Source: Adam Brinklow - Curbed SF

Popular apartment and rental sites all report notably similar figures for median San Francisco rents at the end of the year.

RENTCafe’s just-released November figures show a median market rent of $3,343. That’s within $100 of three competitor sites.

Since platforms like RENTCafe usually only measure what the median rent is on RENTCafe, it’s nice when they can all occasionally agree.

[Update: A RENTCafe spokesperson tells us that their report actually reflects data from an independent research group.]

Previously, this was the only site recording a year-over-year increase in city rents, even if it was just a not terribly significant 0.8 percent. But now it’s finishing out the year down 1.2 percent.

RENTCafe is playing to it’s own prediction from last year, when its analysts declared rents “stagnant” and predicted “growth to slow” in the new year.

Casual observers might be reluctant to give too much credit to 2015’s prognosticators. After all, things can only go up or down, seeing to give anybody a 50-50 shot at getting it right.

But predicting markets can be a little more nuanced. For example, Randy Shaw of Beyond Chron anticipated in January that we’d see a general downturn in housing price growth but that rents wouldn’t “drop significantly.”

By and large, Shaw was right (although you could quibble about the definition of “significant”).

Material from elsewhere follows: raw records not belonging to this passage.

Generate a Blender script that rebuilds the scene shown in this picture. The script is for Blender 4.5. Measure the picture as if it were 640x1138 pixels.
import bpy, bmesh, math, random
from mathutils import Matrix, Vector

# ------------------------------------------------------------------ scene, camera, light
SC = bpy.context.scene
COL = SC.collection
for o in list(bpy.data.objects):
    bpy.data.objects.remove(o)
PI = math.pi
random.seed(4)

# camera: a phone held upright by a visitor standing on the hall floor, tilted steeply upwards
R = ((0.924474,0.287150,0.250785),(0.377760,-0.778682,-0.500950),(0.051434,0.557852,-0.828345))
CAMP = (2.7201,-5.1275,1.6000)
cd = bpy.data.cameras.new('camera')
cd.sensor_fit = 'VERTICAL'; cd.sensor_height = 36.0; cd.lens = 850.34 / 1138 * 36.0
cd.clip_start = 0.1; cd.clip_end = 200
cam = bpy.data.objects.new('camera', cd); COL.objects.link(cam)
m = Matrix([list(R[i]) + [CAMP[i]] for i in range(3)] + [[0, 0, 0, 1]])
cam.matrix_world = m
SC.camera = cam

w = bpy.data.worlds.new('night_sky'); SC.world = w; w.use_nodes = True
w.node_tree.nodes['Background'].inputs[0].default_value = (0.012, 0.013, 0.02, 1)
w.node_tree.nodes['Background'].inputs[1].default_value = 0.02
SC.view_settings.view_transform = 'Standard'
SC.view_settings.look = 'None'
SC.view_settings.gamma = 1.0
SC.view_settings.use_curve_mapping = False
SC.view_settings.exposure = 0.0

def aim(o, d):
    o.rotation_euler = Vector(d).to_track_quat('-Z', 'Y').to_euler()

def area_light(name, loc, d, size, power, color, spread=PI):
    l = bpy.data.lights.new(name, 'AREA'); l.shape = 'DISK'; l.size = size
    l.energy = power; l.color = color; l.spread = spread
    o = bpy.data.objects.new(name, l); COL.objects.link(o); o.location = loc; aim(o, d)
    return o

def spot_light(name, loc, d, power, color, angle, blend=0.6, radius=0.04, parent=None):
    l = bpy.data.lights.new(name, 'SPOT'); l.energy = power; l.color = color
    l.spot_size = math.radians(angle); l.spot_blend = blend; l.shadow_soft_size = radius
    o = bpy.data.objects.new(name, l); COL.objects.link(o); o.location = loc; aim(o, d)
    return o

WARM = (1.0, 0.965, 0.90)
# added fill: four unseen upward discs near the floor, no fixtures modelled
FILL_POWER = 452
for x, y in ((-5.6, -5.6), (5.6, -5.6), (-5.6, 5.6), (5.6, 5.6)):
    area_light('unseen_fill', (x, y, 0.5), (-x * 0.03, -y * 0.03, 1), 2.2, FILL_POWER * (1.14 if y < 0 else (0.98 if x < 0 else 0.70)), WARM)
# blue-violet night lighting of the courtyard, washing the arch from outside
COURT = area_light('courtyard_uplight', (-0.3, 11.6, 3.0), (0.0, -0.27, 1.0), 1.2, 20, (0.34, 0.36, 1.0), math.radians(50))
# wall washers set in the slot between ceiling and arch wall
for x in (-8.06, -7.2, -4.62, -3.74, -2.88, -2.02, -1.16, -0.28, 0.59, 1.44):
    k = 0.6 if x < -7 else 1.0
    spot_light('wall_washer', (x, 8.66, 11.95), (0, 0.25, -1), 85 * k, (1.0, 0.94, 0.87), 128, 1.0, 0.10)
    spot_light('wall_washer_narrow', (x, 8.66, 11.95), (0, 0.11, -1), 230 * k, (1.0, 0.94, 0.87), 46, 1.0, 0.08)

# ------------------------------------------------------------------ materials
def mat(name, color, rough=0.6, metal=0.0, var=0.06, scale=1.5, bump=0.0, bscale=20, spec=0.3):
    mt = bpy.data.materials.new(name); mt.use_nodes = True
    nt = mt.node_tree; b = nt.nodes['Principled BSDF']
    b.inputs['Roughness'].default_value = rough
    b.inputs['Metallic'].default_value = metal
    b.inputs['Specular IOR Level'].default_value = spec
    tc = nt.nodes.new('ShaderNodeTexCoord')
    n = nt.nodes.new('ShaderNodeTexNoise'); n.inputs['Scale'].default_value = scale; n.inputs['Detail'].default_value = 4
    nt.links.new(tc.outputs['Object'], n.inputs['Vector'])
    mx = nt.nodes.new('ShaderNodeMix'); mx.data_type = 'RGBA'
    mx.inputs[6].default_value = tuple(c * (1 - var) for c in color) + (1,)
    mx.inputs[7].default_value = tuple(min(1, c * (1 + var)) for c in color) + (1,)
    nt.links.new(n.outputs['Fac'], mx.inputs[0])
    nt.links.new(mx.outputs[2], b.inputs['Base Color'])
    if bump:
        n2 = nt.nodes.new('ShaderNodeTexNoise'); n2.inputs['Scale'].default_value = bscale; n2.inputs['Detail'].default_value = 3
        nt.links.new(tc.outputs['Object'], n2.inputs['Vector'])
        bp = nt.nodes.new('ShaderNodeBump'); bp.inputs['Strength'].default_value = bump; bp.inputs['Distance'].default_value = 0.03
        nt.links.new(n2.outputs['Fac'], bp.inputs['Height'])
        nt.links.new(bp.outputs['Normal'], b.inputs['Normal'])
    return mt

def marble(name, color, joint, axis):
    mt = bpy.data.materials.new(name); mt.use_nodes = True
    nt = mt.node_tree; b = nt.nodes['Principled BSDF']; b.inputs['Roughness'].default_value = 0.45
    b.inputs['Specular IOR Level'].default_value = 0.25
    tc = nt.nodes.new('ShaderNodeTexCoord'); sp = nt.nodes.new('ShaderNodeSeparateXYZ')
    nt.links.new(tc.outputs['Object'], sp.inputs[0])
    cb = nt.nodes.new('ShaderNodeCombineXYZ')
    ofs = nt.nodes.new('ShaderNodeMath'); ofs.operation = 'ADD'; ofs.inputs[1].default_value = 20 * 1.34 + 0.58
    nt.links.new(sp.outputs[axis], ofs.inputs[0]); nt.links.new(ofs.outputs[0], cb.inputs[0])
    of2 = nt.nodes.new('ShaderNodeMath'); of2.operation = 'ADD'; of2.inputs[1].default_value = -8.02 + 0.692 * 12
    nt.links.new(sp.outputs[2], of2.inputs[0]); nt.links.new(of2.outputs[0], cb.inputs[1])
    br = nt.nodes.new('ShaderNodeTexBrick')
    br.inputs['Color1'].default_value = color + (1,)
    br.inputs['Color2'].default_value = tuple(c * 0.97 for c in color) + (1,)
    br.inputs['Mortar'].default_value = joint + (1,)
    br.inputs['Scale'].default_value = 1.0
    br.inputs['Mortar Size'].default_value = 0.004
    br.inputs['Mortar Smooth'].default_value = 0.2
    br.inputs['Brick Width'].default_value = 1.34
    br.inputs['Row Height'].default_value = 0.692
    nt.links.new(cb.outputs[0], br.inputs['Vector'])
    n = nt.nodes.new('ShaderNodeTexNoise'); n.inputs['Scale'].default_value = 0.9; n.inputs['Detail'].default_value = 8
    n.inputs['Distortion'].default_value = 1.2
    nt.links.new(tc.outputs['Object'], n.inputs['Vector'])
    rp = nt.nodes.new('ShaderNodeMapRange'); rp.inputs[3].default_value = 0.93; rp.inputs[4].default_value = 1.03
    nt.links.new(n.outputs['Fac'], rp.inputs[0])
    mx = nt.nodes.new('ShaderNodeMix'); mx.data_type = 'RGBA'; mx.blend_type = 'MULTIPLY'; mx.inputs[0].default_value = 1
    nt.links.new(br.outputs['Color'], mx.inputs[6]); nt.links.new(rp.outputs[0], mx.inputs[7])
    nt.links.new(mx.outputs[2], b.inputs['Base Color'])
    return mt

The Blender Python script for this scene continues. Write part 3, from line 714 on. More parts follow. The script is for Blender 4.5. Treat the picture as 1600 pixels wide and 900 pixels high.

Rental site Zillow guessed that rental growth would slow drastically this year, and they too were right—but they still predicted a six percent rise in San Francisco, whereas their own data now shows prices completely flat over the year.

Palo Alto-based brokerage Marcus & Millichap anticipated that rents would rise as much as seven percent in 2016, and they were wrong, except when it comes to places like Oakland, which did indeed see just that degree of activity.

Incidentally, PricewaterhouseCoopers predicted a downturn back in March that turned out to be (literally) right on the money, and they also guessed that this year would be just the start of a decline.

Nobody’s right all of the time, of course. But it doesn’t cost anything to hope.